Fleshing Out America: Race, Gender, and the Politics of the Body in American Literature, 1833-1879

Carolyn Sorisio

Language: English

Published: Mar 14, 2002

Description:

Review

Sorisio writes with clarity and intelligence. Using a remarkable range of writers―from canonical white male authors like Emerson and Whitman, to white and African American women authors like Lydia Maria Child and Frances E. W. Harper, to the black male writer Martin Delany―she presents a strong and compelling argument about how nineteenth-century American authors theorized and wrote about the body.

-- Carla L. Peterson ― author of Doers of the Word: African-American Women Speakers and Writers in the North (1830–1880)

Impressive study . . . Fleshing Out America offers a complex understanding of nineteenth-century American literature's preoccupation with race and the body. . . . [A] superb, beautifully argued study.

-- Hildegard Hoeller ― Legacy

Product Description

Can we work through the imaginative space of literature to combat the divisive nature of the politics of the body? That is the central question asked of the writings Carolyn Sorisio investigates in Fleshing Out America. The first half of the nineteenth century ushered in an era of powerful scientific and quasi-scientific disciplines that assumed innate differences between the "types" of humankind. Some proponents of slavery and Indian Removal, as well as opponents of women's rights, supplanted the Declaration of Independence's higher law of inborn equality with a new set of "laws" proclaiming the physical inferiority of women, "Negroes," and "Aboriginals."

Fleshing Out America explores the representation of the body in the work of seven authors, all of whom were involved with their era's reform movements: Lydia Maria Child, Frances E. W. Harper, Ralph Waldo Emerson, Margaret Fuller, Walt Whitman, Harriet Jacobs, and Martin R. Delany. For such American writers, who connected the individual body symbolically with the body politic, the new science was fraught with possibility and peril. Covering topics from representation, spectatorship, and essentialism to difference, power, and authority, Carolyn Sorisio places these writers' works in historical context and in relation to contemporary theories of corporeality. She shows how these authors struggled, in diverse and divergent ways, to flesh out America―to define, even defend, the nation's body in a tumultuous period.

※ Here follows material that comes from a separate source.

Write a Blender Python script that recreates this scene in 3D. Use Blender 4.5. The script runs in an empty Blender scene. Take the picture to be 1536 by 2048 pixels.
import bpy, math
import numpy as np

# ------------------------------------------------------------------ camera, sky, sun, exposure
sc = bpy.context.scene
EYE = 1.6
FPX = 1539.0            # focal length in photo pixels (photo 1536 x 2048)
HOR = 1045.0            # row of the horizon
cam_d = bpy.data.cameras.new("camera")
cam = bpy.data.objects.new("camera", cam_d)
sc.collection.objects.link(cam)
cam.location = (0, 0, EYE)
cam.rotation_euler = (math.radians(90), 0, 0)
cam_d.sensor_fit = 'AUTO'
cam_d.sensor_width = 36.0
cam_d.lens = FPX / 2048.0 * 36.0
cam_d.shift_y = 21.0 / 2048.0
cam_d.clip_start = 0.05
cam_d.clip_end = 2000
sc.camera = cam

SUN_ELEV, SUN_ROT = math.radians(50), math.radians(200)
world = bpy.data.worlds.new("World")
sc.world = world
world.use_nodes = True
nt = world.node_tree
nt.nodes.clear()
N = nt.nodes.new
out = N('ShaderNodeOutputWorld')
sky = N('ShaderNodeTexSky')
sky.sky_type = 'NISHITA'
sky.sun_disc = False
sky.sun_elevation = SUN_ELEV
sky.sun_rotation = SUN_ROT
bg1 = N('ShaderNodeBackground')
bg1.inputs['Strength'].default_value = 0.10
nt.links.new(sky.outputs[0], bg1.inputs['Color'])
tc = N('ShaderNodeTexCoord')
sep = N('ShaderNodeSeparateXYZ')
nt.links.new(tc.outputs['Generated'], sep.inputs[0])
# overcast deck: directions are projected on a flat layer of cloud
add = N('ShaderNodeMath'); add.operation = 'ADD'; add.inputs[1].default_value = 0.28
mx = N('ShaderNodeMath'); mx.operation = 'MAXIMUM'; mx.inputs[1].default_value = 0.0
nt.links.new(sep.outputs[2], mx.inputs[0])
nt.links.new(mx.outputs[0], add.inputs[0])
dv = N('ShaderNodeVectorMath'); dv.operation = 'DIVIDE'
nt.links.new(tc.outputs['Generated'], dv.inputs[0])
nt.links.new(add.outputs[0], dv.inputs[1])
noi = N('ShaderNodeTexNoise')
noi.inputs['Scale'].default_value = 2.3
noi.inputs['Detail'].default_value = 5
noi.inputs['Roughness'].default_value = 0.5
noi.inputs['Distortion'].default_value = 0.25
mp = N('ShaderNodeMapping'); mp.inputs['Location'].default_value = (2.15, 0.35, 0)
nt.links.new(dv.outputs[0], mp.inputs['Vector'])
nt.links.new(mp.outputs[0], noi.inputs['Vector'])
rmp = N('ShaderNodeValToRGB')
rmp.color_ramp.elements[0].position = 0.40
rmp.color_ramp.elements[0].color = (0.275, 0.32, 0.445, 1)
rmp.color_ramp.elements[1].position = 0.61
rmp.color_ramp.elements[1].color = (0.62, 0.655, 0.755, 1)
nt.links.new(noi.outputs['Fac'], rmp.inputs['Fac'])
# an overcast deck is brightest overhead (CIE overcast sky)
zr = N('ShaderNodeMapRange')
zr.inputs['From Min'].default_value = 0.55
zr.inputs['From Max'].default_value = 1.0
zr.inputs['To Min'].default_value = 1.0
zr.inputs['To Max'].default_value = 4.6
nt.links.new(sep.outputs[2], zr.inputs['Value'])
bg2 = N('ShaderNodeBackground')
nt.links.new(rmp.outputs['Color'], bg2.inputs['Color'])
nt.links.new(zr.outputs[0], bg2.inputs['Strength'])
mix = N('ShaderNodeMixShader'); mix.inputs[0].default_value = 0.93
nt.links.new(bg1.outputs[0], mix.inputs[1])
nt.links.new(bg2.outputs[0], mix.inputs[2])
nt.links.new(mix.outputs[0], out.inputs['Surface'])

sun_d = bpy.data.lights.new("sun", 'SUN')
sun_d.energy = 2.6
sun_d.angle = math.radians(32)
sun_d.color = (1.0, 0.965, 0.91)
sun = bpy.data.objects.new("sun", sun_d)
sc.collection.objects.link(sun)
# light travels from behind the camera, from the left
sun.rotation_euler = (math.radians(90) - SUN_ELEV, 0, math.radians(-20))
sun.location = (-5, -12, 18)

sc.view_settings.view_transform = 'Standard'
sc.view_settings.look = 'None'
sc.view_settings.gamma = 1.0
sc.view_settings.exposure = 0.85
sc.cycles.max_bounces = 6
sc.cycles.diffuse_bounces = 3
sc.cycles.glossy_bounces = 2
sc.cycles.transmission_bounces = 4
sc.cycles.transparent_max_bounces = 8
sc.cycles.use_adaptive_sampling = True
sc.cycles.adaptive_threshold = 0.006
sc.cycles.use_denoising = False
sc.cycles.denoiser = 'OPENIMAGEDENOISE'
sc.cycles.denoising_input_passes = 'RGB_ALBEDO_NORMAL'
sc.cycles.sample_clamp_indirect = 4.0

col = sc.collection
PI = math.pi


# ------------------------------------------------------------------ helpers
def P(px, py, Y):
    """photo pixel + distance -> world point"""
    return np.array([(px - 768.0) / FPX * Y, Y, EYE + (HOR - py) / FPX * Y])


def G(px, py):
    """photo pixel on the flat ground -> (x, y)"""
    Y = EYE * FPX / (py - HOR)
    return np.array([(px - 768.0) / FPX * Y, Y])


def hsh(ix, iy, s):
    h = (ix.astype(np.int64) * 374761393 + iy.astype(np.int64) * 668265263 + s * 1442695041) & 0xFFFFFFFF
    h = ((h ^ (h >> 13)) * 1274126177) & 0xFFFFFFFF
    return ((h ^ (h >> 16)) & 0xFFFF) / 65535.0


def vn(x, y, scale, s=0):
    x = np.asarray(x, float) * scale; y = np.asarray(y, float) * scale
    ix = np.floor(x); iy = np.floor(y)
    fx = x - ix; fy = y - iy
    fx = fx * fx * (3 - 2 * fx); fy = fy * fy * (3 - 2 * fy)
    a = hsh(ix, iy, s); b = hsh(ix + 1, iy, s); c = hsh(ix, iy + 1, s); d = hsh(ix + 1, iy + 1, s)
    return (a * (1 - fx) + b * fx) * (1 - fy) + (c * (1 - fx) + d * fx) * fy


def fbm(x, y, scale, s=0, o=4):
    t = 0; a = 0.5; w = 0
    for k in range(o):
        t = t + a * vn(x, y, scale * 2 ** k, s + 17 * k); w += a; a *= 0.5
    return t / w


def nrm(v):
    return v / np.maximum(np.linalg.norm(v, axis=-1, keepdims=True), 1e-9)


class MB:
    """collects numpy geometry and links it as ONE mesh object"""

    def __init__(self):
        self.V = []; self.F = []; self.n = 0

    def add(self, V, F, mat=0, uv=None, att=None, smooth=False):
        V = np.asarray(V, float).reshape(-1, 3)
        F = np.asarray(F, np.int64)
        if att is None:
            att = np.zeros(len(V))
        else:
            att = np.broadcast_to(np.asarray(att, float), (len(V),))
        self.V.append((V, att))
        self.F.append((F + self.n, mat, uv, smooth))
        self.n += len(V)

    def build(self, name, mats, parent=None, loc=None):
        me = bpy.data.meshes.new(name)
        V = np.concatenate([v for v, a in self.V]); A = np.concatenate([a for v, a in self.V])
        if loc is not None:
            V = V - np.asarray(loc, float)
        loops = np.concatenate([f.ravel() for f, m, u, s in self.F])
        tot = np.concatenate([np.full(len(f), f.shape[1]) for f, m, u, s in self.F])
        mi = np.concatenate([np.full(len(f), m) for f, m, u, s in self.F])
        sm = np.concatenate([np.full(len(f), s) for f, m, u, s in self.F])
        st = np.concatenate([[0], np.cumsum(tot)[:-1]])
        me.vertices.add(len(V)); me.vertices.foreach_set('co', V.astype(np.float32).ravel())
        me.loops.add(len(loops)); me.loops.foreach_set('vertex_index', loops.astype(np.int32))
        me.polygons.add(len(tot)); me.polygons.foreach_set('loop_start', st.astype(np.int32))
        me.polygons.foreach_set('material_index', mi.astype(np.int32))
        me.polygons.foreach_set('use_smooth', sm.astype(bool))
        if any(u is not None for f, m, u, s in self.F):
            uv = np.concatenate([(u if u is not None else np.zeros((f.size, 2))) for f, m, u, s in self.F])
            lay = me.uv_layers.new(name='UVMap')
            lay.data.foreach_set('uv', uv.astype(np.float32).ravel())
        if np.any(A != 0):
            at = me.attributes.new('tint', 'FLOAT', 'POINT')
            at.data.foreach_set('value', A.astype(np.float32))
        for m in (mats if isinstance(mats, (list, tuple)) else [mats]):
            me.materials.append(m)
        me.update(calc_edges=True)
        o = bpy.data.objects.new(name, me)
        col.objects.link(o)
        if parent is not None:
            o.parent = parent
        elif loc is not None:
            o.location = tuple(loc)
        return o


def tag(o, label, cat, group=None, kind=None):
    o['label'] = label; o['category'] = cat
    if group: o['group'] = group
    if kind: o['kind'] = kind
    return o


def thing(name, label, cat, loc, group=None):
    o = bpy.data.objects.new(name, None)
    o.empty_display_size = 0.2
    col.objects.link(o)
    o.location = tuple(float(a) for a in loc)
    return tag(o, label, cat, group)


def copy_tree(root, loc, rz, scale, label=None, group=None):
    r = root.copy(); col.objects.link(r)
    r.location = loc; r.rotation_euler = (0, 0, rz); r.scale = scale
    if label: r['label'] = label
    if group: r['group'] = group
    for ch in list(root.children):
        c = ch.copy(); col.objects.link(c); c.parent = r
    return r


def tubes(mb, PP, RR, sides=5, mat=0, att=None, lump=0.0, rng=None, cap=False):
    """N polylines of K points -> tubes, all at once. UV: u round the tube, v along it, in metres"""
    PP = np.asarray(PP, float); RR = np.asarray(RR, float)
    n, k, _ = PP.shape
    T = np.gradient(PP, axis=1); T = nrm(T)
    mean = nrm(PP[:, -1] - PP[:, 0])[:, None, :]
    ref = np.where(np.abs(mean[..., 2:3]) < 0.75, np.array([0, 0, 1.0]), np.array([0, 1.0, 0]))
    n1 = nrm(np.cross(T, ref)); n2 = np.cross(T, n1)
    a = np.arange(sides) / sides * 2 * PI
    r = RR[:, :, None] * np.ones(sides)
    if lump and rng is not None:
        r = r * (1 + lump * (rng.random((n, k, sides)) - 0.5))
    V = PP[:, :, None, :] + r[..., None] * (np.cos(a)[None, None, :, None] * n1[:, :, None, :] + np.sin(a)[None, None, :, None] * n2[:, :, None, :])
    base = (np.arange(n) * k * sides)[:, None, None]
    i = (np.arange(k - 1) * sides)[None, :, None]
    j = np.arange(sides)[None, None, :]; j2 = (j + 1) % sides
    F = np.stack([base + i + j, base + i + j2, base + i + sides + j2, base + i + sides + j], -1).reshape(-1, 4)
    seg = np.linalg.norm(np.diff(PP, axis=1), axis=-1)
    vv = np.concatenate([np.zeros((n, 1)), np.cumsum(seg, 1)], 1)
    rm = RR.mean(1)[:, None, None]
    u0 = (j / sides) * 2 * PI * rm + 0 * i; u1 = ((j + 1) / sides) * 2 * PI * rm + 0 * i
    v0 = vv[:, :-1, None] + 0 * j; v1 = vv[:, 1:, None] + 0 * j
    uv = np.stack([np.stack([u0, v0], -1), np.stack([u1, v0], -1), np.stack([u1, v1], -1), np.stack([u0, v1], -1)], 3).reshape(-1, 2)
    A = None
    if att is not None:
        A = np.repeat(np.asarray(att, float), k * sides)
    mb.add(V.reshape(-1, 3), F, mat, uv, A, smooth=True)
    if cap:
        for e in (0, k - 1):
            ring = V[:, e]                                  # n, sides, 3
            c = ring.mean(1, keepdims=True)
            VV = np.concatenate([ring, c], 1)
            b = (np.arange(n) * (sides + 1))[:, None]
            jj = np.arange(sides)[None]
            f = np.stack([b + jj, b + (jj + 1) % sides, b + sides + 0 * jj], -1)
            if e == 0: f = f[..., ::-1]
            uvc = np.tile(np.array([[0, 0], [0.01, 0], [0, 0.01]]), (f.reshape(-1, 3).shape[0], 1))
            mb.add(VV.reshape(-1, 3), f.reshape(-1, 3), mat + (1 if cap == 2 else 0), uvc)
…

Drawing on Euro- and African American authors of both genders who are notable for their aesthetic and political differences, Fleshing Out America demonstrates the surprisingly diverse literary conversation taking place as American authors attempted to reshape the politics of the body, which shaped the politics of the time.

About the Author

CAROLYN SORISIO is an assistant professor of English at West Chester University of Pennsylvania.